Collected data entries:

◇ ◇ ◇ ◇

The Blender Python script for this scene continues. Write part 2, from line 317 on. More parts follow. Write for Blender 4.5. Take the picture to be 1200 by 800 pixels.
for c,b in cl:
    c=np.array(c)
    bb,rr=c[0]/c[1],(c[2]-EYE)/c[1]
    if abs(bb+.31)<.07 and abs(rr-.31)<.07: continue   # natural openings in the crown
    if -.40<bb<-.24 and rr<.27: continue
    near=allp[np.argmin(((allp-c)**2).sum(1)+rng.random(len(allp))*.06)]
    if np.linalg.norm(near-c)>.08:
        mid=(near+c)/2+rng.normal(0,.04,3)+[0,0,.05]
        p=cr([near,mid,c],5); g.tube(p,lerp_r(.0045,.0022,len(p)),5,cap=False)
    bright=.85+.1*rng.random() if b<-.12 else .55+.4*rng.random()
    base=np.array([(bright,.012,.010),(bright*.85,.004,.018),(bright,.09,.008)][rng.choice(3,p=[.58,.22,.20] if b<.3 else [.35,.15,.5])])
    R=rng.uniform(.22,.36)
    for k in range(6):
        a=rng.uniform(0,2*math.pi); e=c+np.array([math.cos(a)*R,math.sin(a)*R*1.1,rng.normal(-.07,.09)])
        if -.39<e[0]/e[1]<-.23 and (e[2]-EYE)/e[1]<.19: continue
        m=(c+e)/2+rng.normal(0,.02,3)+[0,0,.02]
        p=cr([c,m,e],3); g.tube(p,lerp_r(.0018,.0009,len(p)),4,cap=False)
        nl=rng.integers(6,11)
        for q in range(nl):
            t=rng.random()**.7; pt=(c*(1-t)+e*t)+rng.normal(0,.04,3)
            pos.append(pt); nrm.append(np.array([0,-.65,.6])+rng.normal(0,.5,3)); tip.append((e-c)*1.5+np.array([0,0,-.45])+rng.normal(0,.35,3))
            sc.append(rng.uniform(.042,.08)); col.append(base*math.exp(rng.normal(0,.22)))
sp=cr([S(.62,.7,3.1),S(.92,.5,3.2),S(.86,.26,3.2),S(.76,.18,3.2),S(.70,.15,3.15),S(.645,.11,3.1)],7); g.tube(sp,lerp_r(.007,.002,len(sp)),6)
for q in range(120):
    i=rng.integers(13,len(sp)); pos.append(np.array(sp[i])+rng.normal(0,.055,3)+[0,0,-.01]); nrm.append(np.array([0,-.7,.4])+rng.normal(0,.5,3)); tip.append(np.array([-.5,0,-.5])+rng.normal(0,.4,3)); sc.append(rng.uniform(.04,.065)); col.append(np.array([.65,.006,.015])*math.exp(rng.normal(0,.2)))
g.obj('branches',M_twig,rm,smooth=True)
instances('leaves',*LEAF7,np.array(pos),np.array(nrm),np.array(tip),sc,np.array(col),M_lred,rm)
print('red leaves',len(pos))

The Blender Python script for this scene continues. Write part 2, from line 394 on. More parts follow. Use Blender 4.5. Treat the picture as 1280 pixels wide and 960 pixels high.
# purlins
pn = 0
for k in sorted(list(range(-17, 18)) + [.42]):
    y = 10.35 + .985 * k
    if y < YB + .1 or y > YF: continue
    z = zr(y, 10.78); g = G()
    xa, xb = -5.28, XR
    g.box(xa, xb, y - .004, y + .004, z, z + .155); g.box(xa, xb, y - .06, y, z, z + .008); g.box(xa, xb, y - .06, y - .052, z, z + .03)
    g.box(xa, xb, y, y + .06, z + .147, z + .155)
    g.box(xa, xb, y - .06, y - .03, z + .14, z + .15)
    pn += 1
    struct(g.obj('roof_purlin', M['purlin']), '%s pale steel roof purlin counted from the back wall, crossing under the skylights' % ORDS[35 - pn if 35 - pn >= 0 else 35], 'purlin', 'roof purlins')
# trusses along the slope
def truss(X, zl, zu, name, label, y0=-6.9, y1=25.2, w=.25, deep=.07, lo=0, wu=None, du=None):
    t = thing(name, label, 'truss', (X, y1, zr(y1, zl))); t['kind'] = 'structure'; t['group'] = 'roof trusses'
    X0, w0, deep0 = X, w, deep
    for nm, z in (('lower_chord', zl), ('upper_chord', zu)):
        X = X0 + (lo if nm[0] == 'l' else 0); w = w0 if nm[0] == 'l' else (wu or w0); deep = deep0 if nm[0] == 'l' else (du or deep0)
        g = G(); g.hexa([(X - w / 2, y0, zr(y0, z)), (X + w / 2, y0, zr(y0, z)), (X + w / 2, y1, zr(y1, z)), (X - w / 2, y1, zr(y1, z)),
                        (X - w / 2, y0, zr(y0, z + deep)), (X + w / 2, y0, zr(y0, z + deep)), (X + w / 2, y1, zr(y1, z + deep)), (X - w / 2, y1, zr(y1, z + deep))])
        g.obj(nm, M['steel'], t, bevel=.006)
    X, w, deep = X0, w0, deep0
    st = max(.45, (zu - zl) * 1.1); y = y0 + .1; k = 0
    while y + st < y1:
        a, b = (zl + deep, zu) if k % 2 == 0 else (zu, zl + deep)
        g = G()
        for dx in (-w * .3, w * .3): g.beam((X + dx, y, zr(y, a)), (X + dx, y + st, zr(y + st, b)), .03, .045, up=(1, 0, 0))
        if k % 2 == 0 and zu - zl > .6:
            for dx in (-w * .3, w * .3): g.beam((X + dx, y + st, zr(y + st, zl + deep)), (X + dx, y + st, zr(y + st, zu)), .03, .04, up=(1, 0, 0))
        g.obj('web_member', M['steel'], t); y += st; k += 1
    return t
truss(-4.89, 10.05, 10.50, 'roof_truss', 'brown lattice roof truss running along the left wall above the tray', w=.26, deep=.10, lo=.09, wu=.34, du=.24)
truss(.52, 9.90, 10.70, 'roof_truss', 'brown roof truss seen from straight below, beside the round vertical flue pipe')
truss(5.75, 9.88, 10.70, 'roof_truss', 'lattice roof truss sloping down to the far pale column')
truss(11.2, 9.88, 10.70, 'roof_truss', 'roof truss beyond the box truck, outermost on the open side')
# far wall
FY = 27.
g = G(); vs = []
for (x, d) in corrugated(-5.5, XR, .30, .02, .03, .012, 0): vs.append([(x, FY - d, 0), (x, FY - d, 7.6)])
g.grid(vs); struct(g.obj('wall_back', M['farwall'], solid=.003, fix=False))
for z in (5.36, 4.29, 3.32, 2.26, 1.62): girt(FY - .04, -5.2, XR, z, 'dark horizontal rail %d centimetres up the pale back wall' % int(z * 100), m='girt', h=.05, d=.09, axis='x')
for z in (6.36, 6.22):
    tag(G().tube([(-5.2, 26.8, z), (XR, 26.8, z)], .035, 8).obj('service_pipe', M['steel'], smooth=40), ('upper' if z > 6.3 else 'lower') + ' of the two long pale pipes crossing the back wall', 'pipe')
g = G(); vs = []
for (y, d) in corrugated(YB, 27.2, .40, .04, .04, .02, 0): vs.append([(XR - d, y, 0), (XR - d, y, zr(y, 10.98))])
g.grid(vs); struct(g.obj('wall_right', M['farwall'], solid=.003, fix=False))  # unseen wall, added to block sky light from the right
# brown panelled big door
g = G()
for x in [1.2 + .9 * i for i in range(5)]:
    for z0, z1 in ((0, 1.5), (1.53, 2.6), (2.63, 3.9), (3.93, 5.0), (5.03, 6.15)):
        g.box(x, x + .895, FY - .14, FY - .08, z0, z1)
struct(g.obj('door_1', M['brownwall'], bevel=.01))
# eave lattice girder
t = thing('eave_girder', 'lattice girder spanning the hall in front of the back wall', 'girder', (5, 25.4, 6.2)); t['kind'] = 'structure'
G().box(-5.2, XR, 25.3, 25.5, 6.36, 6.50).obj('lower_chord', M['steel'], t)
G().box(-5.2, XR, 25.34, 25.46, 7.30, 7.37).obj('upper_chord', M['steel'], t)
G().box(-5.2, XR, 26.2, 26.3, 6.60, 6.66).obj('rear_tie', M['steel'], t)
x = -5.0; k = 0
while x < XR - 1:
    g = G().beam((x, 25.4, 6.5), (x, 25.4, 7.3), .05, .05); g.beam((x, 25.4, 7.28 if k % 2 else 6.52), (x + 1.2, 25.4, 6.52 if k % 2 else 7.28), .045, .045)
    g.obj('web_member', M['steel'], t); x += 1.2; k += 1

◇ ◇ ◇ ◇

Set exercise.
Calculate how many lines of the material include the string "Blender", and state that number by itself.

Solved exercise.
2